Het fietspad is aangelegd door de firma Roelofs uit Den Ham. Dit bedrijf pleit sterk voor een BioBased Economy in de civiele bouw en past deze ambitie ook toe in de praktijk. Zo heeft Roelofs vorig jaar het eerste asfaltfietspad op basis van wc-papier aangelegd. Robby van den Broek, hoofd kenniscluster Energie en Milieu bij het bedrijf, vertelt tijdens het symposium dat ze het asfalt nu hebben laten maken bij asfaltcentrale Overbetuwe volgens hetzelfde recept als normaal asfalt. “Alleen is hier de helft van de bitumen vervangen door lignine. Bovendien is het bio-asfalt geproduceerd bij 130 graden Celsius, een lagere temperatuur dan gebruikelijk.

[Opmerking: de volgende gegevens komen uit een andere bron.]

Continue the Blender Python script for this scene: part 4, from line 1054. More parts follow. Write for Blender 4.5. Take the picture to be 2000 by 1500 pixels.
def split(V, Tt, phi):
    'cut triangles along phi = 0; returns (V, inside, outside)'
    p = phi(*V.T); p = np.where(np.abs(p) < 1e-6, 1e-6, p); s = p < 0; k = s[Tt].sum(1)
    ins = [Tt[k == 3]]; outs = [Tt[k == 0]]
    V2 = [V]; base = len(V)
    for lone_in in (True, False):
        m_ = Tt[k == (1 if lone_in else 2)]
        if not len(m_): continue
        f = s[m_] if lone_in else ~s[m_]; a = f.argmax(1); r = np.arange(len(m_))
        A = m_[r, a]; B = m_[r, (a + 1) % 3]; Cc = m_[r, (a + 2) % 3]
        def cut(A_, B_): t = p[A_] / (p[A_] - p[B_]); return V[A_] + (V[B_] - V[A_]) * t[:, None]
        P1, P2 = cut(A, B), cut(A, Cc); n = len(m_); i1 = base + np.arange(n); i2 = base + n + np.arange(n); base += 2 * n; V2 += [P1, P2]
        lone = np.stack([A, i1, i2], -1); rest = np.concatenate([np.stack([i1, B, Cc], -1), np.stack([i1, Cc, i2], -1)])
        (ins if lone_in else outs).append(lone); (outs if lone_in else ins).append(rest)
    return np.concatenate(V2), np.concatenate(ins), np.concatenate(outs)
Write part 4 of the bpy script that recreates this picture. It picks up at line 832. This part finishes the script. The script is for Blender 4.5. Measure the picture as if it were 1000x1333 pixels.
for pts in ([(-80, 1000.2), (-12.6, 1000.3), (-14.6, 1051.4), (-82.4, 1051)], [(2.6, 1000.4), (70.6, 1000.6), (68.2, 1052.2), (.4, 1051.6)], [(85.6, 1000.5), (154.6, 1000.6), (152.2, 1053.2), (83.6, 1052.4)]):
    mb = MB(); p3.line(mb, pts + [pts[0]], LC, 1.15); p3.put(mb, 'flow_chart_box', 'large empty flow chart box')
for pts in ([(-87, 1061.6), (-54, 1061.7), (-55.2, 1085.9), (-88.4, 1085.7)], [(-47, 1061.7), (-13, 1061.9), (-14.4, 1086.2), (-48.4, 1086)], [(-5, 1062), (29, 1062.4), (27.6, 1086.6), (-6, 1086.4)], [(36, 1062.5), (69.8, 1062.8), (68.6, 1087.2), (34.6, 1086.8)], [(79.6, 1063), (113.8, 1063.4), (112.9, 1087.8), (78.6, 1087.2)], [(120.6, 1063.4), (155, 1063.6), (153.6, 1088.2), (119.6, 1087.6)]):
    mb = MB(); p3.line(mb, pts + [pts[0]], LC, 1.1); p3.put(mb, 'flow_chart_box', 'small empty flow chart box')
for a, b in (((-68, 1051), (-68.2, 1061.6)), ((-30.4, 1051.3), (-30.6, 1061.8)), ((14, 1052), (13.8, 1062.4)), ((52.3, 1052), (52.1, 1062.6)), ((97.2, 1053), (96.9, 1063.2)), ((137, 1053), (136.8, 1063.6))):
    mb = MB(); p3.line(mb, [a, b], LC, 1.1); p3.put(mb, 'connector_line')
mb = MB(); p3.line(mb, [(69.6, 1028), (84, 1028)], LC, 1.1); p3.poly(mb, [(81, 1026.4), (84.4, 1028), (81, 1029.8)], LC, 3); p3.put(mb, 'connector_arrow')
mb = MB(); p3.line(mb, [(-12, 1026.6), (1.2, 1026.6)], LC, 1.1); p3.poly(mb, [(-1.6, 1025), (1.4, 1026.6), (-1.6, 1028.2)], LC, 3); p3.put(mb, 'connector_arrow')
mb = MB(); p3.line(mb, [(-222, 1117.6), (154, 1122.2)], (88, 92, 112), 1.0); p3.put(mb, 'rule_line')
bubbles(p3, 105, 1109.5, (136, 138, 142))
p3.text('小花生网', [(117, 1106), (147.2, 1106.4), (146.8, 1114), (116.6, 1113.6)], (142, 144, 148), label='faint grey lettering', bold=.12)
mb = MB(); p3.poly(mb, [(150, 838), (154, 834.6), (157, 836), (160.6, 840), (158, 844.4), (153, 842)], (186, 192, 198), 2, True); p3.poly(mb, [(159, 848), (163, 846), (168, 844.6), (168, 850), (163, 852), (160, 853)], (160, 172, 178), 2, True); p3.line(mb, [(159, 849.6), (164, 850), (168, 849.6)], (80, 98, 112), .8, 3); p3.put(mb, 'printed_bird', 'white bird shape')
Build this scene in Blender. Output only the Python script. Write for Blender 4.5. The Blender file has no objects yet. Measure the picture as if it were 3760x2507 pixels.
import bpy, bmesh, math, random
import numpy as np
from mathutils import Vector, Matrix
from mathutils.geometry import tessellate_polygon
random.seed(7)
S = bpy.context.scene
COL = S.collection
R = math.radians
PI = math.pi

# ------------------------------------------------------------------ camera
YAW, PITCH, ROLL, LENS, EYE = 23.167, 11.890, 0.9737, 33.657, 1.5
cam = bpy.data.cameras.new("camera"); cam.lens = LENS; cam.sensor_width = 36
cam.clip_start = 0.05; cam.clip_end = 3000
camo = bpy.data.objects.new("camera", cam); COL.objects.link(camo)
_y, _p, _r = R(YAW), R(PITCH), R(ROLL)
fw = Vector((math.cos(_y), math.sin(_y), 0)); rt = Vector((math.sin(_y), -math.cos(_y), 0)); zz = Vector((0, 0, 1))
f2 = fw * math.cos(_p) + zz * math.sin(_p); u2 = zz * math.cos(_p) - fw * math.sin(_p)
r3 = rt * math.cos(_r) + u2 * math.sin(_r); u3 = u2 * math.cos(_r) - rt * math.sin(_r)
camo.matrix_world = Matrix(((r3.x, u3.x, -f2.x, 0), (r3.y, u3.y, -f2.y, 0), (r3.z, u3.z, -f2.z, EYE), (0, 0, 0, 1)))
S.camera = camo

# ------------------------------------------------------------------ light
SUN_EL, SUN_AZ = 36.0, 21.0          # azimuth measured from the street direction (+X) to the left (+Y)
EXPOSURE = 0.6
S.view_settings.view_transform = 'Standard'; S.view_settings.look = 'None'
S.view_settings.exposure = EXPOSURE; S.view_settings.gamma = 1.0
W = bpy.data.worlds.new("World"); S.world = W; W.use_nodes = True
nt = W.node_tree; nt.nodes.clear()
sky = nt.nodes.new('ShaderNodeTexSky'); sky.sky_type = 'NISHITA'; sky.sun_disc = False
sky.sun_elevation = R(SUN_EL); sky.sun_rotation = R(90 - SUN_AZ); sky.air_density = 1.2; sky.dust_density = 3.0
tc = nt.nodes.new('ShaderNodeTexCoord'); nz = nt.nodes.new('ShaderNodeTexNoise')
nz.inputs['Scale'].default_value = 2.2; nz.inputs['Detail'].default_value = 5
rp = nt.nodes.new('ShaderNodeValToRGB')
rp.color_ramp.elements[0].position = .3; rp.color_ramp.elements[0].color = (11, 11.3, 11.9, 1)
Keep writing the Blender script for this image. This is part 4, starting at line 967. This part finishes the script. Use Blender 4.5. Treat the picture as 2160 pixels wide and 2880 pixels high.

Daarna is het met een asfaltspreidmachine aangebracht. Daarbij bleken er wel verschillen te zijn ten opzichte van standaard asfalt, bijvoorbeeld de andere geur. Ook was het materiaal droger dan normaal en leek het een opener structuur te hebben. Verdere testen moeten eventuele verschillen nader aan het licht brengen. Maar één ding is zeker: de eerste gebruikers vonden het fietspad lekker fietsen!”

Samenwerking
In deze en een eerdere proef in Zeeland, waar bouwbedrijf H4A in opdracht van Zeeland Seaports twee jaar geleden een wegvak met lage temperatuurasfalt met lignine aangelegd heeft, werken wetenschap, overheid en bedrijfsleven nauw samen. En een volgend project staat alweer op stapel. Mourik Groot-Ammers gaat in opdracht van Provincie Noord-Brabant het volgende vak aanleggen op de N272 bij Boxmeer. Of plantaardig lignine de bitumen in asfalt in de toekomst daadwerkelijk volledig gaat vervangen, hangt af van de onderzoeksresultaten en tal van andere aspecten. Ondertussen zijn de verwachtingen van de samenwerkingspartners hooggespannen en gaat de zoektocht naar verdere hoogwaardige toepassingen van biobased lignine eveneens gestaag door.